Teleseismic data recorded at the broadband seismological observatory of the Indian Institute of Technology (IIT) Kharagpur are analyzed to determine the seismic characteristics of the crust beneath the western Bengal basin. Receiver functions calculated from the teleseismic P waveform for a range of back azimuths show little variation in the Moho Ps arrival time, indicating a nearly one-dimensional crustal structure beneath Kharagpur. Transforming the time domain receiver functions into the H-Vp/Vs domain for a stack of all receiver functions reveals a 38±2 km thick crust with a Vp/Vs of 1.73±0.01. Receiver functions stacked in narrow bins of back azimuth and great-circle-arc distance were inverted jointly with group velocity dispersion data for periods from 15 to 45 sec. Joint inversion results reveal a near surface sedimentary layer of ∼1.5 km thickness, a 13 km thick upper crust, and a 23 km thick lower crust with the Moho at a depth of ∼37.5 km. The average crustal S-wave velocity is 3.7 km/sec. The top 0.5 km of the sedimentary layer has very low S-wave velocity and a large impedance contrast with the underlying layer. This represents the thin layer of unconsolidated sediments and weathered laterites near the surface as seen from deep seismic sounding (DSS) studies across the region.
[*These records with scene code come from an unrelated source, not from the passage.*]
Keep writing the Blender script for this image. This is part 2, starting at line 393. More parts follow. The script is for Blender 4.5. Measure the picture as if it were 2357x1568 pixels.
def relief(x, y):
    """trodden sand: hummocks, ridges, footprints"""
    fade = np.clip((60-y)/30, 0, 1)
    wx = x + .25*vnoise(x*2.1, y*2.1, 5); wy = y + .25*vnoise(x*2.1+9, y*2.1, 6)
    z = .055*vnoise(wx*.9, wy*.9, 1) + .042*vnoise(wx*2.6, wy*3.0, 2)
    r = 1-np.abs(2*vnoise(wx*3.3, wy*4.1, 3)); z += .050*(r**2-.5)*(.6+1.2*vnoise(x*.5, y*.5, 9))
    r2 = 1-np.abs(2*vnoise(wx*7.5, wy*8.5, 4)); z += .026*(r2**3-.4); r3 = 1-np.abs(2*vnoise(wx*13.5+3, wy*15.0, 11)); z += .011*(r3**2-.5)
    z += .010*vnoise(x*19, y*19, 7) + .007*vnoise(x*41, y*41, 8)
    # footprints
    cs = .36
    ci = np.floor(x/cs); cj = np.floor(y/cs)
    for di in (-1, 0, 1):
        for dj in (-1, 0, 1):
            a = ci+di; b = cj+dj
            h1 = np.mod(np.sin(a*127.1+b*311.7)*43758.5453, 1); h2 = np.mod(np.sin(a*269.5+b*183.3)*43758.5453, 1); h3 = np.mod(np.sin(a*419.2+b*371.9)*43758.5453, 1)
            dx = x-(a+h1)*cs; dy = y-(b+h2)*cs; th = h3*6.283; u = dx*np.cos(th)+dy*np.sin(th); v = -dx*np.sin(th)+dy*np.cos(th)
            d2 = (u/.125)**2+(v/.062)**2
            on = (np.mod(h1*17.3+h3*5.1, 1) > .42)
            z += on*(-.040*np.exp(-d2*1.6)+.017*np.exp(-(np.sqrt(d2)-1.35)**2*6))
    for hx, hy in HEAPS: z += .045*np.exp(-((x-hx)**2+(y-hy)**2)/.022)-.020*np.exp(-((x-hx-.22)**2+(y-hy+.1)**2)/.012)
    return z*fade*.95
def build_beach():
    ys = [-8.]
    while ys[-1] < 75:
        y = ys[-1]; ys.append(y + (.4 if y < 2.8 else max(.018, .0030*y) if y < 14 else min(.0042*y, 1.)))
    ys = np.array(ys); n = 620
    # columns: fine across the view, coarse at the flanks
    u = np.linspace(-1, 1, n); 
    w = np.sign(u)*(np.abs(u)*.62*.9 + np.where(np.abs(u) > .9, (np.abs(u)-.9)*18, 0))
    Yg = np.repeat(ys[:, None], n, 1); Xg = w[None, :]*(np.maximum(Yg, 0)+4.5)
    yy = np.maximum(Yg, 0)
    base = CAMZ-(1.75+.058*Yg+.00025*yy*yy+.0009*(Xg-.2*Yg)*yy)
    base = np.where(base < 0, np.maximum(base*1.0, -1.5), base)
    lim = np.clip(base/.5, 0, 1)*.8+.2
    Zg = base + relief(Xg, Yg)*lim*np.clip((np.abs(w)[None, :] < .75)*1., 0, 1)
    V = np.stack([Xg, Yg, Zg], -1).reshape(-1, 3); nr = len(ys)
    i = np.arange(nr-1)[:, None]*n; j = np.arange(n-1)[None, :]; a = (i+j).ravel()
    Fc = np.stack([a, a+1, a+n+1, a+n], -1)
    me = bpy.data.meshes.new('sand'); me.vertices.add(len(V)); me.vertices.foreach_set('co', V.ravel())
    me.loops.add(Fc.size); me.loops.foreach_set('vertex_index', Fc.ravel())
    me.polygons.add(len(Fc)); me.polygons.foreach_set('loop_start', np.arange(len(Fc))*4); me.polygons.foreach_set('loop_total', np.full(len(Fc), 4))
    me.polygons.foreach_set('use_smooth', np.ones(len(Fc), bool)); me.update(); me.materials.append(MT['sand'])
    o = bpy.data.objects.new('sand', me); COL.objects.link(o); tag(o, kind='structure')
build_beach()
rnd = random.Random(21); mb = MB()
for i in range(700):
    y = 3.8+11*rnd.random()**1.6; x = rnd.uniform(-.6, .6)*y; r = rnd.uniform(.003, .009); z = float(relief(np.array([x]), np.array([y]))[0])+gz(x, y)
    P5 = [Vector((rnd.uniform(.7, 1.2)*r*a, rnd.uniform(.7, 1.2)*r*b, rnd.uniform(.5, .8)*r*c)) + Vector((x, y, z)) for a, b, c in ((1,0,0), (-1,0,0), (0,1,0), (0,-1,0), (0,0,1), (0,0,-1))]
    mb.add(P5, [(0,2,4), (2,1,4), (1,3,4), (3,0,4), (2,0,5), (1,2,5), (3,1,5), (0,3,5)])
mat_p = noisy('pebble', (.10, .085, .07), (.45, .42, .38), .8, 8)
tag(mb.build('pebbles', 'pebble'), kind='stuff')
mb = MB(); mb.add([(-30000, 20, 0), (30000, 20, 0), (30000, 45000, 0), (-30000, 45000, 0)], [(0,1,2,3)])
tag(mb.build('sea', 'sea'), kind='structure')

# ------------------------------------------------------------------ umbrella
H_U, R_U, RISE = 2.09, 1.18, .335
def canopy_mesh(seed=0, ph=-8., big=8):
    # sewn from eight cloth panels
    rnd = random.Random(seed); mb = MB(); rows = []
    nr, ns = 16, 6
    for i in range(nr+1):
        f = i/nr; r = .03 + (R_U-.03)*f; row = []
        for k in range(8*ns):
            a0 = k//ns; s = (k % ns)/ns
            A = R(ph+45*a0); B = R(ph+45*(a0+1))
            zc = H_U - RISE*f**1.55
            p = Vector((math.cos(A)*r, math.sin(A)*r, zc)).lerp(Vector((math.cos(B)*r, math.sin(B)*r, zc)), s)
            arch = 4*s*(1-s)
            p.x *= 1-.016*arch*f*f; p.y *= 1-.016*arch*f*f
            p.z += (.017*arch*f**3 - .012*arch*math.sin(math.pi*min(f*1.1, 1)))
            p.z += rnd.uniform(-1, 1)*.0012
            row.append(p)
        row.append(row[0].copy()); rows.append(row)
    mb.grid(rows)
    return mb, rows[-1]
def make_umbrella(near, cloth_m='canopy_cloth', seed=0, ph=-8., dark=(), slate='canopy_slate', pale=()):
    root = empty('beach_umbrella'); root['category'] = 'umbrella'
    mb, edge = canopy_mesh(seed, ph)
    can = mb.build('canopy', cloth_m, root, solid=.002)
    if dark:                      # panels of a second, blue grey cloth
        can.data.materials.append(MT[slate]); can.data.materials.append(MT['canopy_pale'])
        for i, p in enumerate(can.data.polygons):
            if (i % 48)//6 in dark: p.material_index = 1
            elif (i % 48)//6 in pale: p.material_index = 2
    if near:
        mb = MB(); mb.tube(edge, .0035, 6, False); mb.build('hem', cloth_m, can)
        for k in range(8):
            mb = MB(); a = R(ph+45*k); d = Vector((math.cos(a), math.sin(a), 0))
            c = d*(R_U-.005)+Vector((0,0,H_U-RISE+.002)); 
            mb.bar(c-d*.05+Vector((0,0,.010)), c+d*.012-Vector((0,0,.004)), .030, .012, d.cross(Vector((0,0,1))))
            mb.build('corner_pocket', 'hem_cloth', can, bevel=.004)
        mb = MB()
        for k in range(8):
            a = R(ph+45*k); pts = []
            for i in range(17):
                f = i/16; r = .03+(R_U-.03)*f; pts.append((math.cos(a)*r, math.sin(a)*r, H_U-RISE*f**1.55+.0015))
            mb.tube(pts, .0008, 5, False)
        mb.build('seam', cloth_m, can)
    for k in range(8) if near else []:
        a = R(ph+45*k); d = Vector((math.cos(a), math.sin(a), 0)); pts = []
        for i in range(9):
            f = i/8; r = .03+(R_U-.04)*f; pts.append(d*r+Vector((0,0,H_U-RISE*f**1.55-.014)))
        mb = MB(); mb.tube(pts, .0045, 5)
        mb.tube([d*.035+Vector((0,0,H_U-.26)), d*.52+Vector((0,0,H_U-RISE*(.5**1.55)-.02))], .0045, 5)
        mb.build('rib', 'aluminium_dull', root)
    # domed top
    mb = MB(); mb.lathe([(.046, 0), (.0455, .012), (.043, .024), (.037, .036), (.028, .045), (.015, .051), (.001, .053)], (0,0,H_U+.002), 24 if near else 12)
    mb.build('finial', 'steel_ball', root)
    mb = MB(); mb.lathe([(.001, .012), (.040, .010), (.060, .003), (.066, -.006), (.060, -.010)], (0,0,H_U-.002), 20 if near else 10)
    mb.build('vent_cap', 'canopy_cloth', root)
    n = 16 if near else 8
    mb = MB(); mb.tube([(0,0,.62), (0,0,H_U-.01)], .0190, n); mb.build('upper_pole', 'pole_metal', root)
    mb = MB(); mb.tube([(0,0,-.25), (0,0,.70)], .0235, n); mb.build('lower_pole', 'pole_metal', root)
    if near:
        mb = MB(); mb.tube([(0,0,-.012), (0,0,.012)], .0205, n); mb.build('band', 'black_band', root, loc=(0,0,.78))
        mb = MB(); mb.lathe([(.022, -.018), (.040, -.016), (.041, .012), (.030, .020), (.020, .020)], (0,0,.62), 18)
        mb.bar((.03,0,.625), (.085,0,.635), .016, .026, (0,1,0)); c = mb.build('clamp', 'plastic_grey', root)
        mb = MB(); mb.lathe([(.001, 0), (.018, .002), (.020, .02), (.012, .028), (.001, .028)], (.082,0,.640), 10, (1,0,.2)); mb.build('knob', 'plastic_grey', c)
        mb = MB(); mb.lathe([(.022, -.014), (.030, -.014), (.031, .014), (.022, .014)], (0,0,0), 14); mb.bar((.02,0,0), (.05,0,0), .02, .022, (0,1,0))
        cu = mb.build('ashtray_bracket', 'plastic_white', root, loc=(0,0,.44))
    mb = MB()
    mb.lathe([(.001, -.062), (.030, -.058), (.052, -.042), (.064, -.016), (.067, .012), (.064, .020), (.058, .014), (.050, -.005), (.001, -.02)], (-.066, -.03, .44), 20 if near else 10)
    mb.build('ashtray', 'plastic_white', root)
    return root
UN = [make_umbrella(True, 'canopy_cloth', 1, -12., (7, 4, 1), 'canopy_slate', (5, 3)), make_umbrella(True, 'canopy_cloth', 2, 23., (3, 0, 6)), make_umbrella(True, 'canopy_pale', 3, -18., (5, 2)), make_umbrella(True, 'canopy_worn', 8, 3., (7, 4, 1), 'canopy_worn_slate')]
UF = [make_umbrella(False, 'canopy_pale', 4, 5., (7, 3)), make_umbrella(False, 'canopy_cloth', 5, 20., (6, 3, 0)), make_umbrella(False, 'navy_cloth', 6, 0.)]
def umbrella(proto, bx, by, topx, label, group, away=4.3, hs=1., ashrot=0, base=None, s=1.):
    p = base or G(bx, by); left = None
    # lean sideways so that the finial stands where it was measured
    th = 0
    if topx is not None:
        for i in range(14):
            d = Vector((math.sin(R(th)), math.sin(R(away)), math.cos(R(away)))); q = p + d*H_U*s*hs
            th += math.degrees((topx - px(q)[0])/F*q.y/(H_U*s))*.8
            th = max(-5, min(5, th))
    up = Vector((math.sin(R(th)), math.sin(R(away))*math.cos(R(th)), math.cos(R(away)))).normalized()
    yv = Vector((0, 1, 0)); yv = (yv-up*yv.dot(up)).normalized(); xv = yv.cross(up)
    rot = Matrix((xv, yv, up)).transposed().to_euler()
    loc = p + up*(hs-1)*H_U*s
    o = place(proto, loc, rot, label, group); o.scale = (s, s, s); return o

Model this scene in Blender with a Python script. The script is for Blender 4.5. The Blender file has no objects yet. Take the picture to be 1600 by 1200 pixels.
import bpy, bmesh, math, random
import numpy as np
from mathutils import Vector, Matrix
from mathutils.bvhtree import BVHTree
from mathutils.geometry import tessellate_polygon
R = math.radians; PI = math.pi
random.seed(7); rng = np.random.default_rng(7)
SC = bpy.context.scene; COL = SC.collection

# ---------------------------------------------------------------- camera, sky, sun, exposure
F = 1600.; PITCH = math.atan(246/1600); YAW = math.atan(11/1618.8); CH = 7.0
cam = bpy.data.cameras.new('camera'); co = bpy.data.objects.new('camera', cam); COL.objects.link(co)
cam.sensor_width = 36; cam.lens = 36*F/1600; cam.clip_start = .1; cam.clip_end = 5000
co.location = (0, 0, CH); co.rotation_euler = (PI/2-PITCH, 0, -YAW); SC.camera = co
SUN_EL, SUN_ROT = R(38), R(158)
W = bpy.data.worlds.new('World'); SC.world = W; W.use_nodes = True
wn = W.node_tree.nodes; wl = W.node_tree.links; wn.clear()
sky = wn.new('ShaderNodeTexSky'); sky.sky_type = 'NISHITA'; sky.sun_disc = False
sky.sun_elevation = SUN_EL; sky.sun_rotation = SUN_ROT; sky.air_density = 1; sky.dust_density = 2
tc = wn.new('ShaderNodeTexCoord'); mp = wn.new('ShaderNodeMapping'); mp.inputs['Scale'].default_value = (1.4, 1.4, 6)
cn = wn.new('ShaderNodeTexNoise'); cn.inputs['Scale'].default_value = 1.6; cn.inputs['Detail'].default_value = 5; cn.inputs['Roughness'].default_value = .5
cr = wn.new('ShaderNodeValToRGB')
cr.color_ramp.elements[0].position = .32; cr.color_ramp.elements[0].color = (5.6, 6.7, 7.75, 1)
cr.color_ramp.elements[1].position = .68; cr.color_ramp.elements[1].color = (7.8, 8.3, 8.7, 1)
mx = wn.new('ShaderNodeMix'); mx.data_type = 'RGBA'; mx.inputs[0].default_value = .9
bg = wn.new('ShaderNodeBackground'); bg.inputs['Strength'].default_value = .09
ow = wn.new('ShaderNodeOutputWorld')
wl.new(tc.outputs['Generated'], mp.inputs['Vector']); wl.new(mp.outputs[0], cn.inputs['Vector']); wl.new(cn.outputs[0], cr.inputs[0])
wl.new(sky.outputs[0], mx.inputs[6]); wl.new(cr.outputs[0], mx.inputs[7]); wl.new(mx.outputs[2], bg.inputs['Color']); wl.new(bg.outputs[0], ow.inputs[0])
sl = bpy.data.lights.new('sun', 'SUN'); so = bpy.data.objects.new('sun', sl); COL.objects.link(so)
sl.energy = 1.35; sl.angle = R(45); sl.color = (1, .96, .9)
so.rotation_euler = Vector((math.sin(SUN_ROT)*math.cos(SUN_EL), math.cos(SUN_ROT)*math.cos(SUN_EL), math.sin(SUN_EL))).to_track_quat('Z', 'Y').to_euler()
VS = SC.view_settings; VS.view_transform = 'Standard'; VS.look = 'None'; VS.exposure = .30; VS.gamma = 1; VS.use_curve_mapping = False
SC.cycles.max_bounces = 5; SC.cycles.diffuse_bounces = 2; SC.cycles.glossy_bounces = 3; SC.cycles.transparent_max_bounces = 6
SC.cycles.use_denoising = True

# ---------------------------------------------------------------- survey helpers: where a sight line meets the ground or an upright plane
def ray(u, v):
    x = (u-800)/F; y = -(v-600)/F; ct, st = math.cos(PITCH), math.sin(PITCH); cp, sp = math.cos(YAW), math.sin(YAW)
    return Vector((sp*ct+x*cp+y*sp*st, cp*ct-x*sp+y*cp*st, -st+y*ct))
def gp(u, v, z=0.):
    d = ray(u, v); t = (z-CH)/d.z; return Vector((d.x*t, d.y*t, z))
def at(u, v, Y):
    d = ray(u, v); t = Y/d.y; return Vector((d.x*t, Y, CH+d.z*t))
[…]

The S-wave velocity structure of the crust beneath Kharagpur is the first such result for the western Bengal basin and is broadly similar to that of the Indian Shield crust. A comparison of the crustal thickness and lower crustal velocities between Kharagpur and Agartala, seperated by the Eocene hinge zone, shows remarkable differences. Crustal models beneath Agartala reveal ∼36 km thick crust with the presence of a high-velocity lower crust (∼6 km thick), possibly oceanic in nature, which is absent beneath Kharagpur. The hinge zone, therefore, separates the continental crust of the western Bengal basin from the eastern deep basinal oceanic crust, both being overlain by sediments derived from the Himalayas.